De plus en plus de familles juives, qui échouent dans leurs recherches de places en carrés confessionnels, contactent le Consistoire central pour demander de l’aide. «Il faut savoir que la religion juive est assez contraignante en termes d’inhumation, poursuit Jack-Yves Bohbot. Le corps doit être mis en terre dès le décès et les incinérations sont interdites. Néanmoins, en raison du manque de place en carrés juifs, certaines organisations judaïques commencent à tolérer les crémations (NDLR : Inutile de préciser que cette conduite n’est pas celle acceptée par la Halakha et que ce sont des communautés libérales qui l’ont adoptée !) .»

D’autres moyens existent pour trouver une concession comme l’explique le service des cimetières de la mairie de Paris : «Nous jouons sur les concessions qui ne sont pas perpétuelles, mais louées pour dix, quinze, ou trente ans. Lorsqu’une tombe ne fait l’objet d’aucun renouvellement, nous procédons à une exhumation administrative et la concession est réattribuée à une famille. Cependant, ces exhumations administratives ne sont pas systématiquement réalisées en carrés confessionnels, c’est pourquoi des tombes juives sont maintenant disséminées un peu partout dans les cimetières parisiens. Les familles très à cheval sur les traditions refusent cette solution, mais les plus modérées acceptent, faute de mieux, d’être mêlées aux autres.»

Rabbin présent. La place étant rare, il arrive aussi que des tombes juives soient exhumées administrativement à l’issue des concessions. Mais là encore, la tradition ne permet pas de le faire dans les conditions ordinaires. Un ossuaire spécifique est prévu au cimetière du Père Lachaise, à Paris. «Les os du corps doivent être récupérés dans leur intégralité, dit Jack-Yves Bohbot. Afin de veiller au respect de cet aspect, nous avons déposé une demande auprès de la mairie afin que les exhumations aient toujours lieu en présence d’un rabbin. Environ mille exhumations de ce type sont assurées chaque année, c’est dire l’amplification du phénomène.»

En permettant des réductions de tombes conformes à la tradition, l’ossuaire du Père Lachaise apporte un palliatif à la «surpopulation» des cimetières de la capitale. Malheureusement, l’ossuaire lui-même frôle la saturation. La municipalité étudie la construction d’un nouvel ossuaire à l’horizon 2013. Mais elle s’inquiète d’un phénomène propre à la communauté juive : «Pour être inhumé à Paris, il faut habiter la capitale, ou décéder sur le territoire de la commune, dit-on au service de presse. Or, des familles juives utilisent des prête-noms pour enterrer à Paris leurs proches vivant en province.»

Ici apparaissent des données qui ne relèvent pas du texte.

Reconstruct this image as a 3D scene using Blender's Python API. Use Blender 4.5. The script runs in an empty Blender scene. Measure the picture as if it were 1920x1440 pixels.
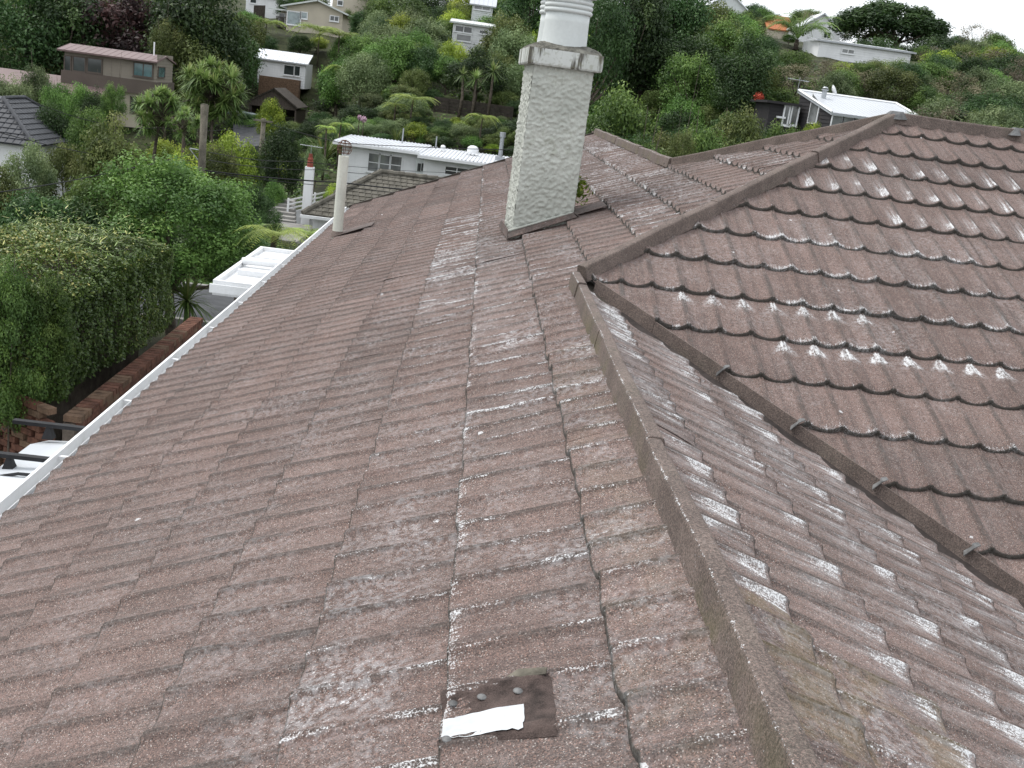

Jack-Yves Bohbot tempère : «Je ne nie pas que ce procédé ait existé mais il s’est atténué depuis quelques temps avec la multiplication des contrôles exercés au niveau du fisc et de la domiciliation. Aujourd’hui, ce problème est à mon avis mineur, mais il révèle une autre vérité. Si les juifs utilisent des prête-noms pour être enterrés à Paris, c’est que peu de carrés confessionnels existent également en province…»

Conséquence de ces difficultés, environ 10 % des juifs décédés dans la capitale sont désormais rapatriés en Israël. Un chiffre en constante augmentation selon le consulat de l’Etat hébreu.